** WHAT TO PRODUCE **
Set down word for word each line from the start of the listing through the line that contains "(.108, .122), (0, .122)]", both included.

** DATA EXCERPTS **
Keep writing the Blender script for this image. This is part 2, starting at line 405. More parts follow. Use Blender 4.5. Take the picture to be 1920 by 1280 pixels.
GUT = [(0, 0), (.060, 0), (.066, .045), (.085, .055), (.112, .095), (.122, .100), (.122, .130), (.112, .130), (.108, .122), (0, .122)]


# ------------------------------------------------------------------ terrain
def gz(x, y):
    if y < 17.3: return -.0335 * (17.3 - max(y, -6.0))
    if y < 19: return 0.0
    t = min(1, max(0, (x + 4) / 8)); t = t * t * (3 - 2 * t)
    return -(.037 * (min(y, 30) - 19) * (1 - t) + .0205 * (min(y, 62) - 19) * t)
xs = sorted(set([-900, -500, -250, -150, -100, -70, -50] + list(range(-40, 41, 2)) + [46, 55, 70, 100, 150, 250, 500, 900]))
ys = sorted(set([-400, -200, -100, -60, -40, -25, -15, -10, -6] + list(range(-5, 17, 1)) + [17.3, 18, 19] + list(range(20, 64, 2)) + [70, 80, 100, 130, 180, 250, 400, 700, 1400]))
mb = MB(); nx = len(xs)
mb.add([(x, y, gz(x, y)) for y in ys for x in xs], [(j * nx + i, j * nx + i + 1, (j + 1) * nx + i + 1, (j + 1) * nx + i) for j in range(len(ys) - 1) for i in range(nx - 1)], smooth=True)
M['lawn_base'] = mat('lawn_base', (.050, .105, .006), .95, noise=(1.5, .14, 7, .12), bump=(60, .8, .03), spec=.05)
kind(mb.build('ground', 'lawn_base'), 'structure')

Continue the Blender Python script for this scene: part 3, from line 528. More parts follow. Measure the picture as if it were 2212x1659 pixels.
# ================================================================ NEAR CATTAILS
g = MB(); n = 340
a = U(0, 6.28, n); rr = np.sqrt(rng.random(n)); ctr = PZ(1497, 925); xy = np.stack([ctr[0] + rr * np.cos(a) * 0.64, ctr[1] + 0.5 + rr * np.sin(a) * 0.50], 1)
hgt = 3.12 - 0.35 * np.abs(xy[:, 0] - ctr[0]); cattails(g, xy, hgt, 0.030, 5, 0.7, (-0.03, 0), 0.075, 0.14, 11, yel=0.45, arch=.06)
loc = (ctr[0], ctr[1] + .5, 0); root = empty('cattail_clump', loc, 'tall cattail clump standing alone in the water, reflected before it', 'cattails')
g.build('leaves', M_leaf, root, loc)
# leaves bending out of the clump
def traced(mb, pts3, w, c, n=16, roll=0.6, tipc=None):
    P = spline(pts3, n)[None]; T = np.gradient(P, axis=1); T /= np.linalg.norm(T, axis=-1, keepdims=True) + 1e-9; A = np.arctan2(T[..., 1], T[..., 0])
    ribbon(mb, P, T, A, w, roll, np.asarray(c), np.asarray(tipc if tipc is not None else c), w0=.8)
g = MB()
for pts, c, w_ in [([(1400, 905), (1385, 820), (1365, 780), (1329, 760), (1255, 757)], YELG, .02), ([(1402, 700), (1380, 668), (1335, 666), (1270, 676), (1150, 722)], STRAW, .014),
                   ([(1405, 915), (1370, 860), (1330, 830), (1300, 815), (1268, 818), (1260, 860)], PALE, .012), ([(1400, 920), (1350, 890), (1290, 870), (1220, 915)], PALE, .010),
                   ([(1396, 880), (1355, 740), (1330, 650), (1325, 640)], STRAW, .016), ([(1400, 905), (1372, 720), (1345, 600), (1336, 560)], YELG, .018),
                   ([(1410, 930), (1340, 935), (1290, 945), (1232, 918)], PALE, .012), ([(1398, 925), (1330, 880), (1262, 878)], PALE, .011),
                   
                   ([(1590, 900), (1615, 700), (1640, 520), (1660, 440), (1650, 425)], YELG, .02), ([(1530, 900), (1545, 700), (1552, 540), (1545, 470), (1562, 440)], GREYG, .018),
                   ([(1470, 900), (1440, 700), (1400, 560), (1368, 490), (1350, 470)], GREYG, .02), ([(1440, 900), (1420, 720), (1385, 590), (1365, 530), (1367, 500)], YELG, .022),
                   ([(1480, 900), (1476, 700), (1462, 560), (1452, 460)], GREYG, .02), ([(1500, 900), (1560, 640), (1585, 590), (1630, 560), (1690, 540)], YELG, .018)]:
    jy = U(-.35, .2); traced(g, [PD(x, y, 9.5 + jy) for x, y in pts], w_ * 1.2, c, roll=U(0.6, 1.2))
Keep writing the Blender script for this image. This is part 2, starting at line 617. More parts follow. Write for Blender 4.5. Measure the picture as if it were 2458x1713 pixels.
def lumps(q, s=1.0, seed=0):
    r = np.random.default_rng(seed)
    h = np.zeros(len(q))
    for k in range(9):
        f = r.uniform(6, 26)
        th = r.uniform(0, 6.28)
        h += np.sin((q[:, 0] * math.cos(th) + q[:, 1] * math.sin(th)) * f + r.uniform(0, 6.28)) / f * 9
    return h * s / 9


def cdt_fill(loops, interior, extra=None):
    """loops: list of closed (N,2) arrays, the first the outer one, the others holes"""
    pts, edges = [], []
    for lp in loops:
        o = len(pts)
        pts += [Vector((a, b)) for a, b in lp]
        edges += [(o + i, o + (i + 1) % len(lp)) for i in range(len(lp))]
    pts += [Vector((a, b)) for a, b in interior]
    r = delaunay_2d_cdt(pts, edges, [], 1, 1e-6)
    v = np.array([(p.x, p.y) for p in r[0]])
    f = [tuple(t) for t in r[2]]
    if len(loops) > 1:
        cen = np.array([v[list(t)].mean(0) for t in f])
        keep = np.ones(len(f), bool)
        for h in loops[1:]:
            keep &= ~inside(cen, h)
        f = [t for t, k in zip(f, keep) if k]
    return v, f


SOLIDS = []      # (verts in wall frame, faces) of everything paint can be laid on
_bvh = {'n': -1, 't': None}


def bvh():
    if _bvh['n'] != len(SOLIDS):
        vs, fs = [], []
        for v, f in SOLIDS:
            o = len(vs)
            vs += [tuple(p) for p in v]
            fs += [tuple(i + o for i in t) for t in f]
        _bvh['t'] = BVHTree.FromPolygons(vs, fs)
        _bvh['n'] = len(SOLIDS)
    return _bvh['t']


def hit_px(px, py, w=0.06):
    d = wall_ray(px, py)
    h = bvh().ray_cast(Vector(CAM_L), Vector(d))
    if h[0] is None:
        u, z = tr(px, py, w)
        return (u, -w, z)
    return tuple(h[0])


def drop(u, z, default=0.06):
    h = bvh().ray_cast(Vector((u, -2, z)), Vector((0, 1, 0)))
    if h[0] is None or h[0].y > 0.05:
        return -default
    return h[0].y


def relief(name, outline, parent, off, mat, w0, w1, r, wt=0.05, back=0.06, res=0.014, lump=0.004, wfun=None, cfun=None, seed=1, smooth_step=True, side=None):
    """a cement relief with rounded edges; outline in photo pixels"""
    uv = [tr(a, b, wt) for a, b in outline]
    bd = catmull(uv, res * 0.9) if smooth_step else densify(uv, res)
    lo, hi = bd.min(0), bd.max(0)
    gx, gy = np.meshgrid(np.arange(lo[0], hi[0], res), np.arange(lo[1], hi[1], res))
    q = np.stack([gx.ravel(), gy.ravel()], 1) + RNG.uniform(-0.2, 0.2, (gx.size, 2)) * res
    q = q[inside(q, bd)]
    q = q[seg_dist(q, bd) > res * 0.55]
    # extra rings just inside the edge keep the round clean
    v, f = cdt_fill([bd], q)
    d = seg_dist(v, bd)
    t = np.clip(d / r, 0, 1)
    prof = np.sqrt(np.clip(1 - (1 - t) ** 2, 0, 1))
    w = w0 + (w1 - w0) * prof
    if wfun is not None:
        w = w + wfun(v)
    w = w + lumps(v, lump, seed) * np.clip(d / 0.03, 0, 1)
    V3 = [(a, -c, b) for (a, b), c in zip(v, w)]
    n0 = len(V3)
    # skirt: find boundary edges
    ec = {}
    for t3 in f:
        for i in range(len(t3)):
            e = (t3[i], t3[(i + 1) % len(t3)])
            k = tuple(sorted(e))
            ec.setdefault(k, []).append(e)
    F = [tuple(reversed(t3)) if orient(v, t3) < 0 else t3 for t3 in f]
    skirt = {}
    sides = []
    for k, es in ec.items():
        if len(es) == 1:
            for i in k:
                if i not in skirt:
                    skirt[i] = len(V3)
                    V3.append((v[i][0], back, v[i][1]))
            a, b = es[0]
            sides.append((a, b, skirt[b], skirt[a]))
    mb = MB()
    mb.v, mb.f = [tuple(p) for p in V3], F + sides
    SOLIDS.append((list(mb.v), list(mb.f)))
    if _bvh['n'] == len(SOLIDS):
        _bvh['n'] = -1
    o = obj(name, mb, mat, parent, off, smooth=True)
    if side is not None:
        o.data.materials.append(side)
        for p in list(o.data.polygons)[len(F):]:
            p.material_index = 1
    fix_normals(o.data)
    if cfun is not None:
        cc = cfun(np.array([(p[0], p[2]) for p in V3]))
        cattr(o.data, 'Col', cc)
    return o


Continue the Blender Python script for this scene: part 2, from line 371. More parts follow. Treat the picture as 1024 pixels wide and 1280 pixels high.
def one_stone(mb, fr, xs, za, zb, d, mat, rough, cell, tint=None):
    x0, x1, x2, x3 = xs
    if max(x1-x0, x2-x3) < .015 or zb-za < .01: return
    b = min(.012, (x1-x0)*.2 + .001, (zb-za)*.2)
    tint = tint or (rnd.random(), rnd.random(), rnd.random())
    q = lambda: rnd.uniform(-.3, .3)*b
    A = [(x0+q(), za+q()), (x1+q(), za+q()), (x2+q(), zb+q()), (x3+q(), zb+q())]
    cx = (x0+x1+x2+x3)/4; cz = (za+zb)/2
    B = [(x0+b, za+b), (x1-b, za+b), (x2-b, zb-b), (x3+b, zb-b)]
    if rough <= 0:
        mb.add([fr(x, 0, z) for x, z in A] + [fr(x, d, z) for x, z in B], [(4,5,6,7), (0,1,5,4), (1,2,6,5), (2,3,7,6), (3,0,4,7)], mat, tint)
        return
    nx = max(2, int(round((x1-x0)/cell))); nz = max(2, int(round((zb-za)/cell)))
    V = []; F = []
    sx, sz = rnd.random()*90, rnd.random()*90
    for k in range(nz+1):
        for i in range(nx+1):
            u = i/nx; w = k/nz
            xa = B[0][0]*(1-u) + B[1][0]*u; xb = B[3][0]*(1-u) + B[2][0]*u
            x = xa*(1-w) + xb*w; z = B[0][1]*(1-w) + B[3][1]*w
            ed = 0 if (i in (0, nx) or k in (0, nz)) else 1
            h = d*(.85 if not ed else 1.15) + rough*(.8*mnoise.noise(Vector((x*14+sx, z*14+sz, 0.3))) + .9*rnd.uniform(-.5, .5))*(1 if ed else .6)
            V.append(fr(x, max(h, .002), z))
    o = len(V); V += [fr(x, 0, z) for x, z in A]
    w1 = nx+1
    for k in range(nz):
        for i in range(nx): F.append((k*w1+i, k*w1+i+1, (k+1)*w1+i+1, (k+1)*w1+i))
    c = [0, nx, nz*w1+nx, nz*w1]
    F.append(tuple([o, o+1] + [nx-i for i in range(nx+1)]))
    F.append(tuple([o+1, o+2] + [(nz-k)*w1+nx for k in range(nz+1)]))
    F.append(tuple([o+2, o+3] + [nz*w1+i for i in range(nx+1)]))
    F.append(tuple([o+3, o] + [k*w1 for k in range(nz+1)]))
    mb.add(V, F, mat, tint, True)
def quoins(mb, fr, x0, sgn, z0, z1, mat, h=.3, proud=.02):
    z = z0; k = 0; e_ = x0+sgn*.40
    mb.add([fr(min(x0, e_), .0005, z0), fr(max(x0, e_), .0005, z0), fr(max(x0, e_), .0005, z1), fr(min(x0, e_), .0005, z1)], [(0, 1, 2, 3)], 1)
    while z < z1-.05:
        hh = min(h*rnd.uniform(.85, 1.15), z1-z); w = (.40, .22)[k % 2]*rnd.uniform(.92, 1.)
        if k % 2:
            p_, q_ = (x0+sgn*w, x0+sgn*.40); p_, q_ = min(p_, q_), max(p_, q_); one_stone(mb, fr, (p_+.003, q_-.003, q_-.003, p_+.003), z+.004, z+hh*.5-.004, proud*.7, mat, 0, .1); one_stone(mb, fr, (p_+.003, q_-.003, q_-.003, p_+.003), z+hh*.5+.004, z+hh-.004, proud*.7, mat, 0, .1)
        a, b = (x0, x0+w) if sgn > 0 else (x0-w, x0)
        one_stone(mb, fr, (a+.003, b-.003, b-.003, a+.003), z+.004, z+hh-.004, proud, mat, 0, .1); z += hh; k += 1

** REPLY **
Keep writing the Blender script for this image. This is part 2, starting at line 405. More parts follow. Use Blender 4.5. Take the picture to be 1920 by 1280 pixels.
GUT = [(0, 0), (.060, 0), (.066, .045), (.085, .055), (.112, .095), (.122, .100), (.122, .130), (.112, .130), (.108, .122), (0, .122)]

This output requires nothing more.